==== INPUT ====

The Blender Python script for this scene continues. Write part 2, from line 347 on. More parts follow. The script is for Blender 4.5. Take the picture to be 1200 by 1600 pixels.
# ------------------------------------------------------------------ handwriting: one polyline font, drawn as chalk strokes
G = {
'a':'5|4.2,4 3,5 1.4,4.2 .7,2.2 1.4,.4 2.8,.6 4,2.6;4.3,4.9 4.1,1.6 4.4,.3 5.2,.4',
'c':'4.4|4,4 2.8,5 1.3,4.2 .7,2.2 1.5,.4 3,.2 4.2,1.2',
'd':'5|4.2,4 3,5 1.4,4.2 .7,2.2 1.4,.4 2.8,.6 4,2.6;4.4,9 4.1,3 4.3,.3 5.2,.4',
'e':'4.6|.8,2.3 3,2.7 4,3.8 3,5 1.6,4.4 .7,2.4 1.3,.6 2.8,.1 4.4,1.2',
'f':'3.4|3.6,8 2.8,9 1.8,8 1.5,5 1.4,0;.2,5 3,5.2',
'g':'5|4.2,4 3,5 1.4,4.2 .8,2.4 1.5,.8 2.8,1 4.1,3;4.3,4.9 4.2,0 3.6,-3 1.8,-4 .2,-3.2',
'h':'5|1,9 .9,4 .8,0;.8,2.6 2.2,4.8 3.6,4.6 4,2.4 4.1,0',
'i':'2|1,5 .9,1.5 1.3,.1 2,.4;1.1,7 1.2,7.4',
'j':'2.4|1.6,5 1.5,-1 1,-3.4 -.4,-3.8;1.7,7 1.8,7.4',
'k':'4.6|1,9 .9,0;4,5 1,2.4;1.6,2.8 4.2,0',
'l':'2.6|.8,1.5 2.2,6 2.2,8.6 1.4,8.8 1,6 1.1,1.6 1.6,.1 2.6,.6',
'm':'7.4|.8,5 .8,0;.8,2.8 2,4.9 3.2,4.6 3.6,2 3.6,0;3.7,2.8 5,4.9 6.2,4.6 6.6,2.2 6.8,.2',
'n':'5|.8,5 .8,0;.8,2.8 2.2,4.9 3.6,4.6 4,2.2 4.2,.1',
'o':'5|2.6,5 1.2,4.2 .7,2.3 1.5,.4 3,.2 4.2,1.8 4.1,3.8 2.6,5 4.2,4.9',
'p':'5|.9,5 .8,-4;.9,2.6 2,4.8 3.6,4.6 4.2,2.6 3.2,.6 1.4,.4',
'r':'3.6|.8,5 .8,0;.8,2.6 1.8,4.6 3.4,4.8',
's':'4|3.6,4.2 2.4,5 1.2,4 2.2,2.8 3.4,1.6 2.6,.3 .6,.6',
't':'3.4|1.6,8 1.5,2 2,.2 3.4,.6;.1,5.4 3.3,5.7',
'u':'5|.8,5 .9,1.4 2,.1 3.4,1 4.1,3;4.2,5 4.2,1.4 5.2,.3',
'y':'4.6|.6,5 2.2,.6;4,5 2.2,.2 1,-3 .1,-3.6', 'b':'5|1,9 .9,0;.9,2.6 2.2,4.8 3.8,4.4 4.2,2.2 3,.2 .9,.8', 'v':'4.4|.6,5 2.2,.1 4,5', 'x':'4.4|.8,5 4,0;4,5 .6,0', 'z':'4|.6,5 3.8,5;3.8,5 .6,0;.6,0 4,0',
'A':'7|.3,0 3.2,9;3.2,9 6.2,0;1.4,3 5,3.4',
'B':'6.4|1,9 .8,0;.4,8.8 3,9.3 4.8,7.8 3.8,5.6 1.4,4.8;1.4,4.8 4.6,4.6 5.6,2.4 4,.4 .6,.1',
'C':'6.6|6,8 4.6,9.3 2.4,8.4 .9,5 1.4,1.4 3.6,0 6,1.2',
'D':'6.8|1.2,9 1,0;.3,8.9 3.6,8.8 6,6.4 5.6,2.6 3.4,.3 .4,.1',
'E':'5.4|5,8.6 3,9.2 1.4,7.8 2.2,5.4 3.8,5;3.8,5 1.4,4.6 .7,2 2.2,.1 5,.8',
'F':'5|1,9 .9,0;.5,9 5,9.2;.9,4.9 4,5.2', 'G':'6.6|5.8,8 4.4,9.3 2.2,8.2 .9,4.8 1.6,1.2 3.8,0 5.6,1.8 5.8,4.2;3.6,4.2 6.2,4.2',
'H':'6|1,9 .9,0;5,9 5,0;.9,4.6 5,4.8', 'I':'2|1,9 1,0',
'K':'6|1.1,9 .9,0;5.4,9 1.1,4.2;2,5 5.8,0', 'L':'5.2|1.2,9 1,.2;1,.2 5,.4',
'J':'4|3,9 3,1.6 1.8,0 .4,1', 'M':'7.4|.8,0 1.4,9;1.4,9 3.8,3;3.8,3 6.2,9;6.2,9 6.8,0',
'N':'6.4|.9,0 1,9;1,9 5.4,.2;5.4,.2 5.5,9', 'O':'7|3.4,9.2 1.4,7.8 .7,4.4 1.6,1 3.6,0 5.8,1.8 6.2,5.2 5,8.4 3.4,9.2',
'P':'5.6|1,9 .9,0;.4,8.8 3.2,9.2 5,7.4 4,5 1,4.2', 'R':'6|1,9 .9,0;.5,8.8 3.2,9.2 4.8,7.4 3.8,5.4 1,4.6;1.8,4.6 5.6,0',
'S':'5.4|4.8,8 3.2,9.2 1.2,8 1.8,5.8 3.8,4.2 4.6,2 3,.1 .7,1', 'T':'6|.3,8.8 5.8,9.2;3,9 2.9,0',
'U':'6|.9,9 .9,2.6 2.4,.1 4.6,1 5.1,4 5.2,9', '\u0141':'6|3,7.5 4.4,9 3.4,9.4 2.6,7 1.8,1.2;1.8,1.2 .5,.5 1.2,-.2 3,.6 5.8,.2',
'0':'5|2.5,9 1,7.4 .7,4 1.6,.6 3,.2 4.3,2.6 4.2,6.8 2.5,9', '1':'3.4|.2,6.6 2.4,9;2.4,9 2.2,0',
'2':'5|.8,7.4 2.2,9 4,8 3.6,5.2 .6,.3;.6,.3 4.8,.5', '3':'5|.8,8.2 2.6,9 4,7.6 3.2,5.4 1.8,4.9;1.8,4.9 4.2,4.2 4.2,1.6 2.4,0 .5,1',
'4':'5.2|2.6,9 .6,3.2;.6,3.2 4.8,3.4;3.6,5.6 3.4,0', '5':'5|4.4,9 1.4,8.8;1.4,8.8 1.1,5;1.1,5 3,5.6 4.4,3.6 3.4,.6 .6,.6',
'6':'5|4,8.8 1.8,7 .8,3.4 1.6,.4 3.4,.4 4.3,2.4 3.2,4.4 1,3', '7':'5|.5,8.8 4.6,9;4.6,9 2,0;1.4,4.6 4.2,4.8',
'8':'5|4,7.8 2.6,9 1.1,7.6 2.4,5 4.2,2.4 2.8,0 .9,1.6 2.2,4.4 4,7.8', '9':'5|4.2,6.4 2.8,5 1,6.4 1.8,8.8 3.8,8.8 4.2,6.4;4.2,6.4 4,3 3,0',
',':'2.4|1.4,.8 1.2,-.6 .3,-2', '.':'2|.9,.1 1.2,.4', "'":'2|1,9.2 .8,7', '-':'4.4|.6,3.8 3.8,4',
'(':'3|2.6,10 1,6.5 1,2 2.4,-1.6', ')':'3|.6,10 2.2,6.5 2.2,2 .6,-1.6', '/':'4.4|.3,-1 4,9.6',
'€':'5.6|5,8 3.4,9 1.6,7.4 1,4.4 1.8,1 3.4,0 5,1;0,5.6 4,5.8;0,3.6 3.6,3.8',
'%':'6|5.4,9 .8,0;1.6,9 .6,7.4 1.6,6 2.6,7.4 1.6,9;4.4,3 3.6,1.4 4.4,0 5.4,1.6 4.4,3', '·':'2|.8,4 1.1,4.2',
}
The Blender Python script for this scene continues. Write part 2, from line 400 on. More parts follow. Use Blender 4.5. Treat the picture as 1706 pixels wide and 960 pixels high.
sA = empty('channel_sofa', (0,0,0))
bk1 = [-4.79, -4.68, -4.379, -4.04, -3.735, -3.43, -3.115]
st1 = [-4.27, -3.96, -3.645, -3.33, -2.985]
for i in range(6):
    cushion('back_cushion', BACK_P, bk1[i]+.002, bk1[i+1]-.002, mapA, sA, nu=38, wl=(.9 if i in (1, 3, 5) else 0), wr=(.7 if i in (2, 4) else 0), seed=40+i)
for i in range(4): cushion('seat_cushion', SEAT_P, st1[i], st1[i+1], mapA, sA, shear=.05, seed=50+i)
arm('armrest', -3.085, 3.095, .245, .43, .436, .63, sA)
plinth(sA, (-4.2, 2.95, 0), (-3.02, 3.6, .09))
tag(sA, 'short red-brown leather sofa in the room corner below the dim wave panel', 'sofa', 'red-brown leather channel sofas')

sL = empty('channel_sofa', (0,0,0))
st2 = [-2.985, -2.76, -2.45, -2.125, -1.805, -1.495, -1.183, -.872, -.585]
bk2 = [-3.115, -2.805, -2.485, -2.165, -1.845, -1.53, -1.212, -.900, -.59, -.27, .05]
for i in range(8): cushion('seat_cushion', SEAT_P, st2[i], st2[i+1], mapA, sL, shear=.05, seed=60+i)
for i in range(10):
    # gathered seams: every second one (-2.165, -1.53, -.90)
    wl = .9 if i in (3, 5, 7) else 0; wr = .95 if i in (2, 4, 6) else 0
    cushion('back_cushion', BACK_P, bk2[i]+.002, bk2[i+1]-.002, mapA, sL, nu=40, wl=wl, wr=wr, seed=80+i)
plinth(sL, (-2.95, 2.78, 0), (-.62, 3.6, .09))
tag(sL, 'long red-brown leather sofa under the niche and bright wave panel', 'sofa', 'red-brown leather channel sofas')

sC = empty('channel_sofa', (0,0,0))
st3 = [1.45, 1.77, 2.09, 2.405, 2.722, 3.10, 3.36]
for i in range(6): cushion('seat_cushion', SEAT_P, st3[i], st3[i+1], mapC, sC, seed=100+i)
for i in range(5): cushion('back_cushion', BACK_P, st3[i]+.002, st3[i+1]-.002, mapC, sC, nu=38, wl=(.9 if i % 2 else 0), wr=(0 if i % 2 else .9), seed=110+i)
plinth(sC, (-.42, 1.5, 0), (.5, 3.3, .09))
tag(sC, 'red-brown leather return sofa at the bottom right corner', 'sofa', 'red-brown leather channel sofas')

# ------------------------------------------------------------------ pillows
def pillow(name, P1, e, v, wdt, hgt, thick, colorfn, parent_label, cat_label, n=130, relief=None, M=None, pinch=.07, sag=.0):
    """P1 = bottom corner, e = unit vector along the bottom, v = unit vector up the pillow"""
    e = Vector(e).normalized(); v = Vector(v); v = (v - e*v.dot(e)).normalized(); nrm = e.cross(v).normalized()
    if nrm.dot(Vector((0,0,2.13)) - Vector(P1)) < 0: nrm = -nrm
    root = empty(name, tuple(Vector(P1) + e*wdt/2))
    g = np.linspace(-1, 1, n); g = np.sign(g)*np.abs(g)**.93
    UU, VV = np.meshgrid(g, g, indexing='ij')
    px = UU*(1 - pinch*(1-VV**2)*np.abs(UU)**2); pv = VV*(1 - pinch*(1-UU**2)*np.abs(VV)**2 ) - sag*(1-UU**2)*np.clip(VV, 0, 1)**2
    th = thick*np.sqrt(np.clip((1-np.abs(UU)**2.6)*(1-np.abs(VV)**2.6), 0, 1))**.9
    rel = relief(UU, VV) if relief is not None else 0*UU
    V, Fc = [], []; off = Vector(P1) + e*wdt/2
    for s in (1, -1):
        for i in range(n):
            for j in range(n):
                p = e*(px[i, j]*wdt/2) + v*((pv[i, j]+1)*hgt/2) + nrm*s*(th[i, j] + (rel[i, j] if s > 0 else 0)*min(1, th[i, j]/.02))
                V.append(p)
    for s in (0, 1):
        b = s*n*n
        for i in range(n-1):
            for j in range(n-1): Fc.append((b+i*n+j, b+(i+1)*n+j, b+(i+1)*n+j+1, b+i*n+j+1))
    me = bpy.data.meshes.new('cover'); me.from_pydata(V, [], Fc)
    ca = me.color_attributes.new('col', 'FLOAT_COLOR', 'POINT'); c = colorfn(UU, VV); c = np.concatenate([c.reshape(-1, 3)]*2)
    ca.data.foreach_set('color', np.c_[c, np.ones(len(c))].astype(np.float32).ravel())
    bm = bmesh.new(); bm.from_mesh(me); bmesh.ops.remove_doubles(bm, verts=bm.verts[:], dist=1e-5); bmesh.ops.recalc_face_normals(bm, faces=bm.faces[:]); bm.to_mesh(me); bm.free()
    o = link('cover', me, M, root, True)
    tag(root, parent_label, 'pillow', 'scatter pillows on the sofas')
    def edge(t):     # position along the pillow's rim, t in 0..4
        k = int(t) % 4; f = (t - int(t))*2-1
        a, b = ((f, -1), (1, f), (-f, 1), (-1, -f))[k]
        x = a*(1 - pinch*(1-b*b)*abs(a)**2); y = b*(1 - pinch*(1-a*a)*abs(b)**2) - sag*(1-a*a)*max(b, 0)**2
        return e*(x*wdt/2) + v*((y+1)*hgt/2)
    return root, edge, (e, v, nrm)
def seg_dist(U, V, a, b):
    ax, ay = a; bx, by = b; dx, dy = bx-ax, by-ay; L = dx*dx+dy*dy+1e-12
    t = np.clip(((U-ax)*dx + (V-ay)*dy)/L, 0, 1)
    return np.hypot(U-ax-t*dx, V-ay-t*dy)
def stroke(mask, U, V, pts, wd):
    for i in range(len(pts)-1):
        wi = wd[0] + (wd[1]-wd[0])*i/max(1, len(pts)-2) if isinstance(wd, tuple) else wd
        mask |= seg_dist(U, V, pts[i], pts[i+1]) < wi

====

AIM :: Only the lines running from the line with "960 pixels high." through the line with "tag(sA, 'short red-brown" should be repeated, exactly and with both ends kept.

THE RESULT ::
The Blender Python script for this scene continues. Write part 2, from line 400 on. More parts follow. Use Blender 4.5. Treat the picture as 1706 pixels wide and 960 pixels high.
sA = empty('channel_sofa', (0,0,0))
bk1 = [-4.79, -4.68, -4.379, -4.04, -3.735, -3.43, -3.115]
st1 = [-4.27, -3.96, -3.645, -3.33, -2.985]
for i in range(6):
    cushion('back_cushion', BACK_P, bk1[i]+.002, bk1[i+1]-.002, mapA, sA, nu=38, wl=(.9 if i in (1, 3, 5) else 0), wr=(.7 if i in (2, 4) else 0), seed=40+i)
for i in range(4): cushion('seat_cushion', SEAT_P, st1[i], st1[i+1], mapA, sA, shear=.05, seed=50+i)
arm('armrest', -3.085, 3.095, .245, .43, .436, .63, sA)
plinth(sA, (-4.2, 2.95, 0), (-3.02, 3.6, .09))
tag(sA, 'short red-brown leather sofa in the room corner below the dim wave panel', 'sofa', 'red-brown leather channel sofas')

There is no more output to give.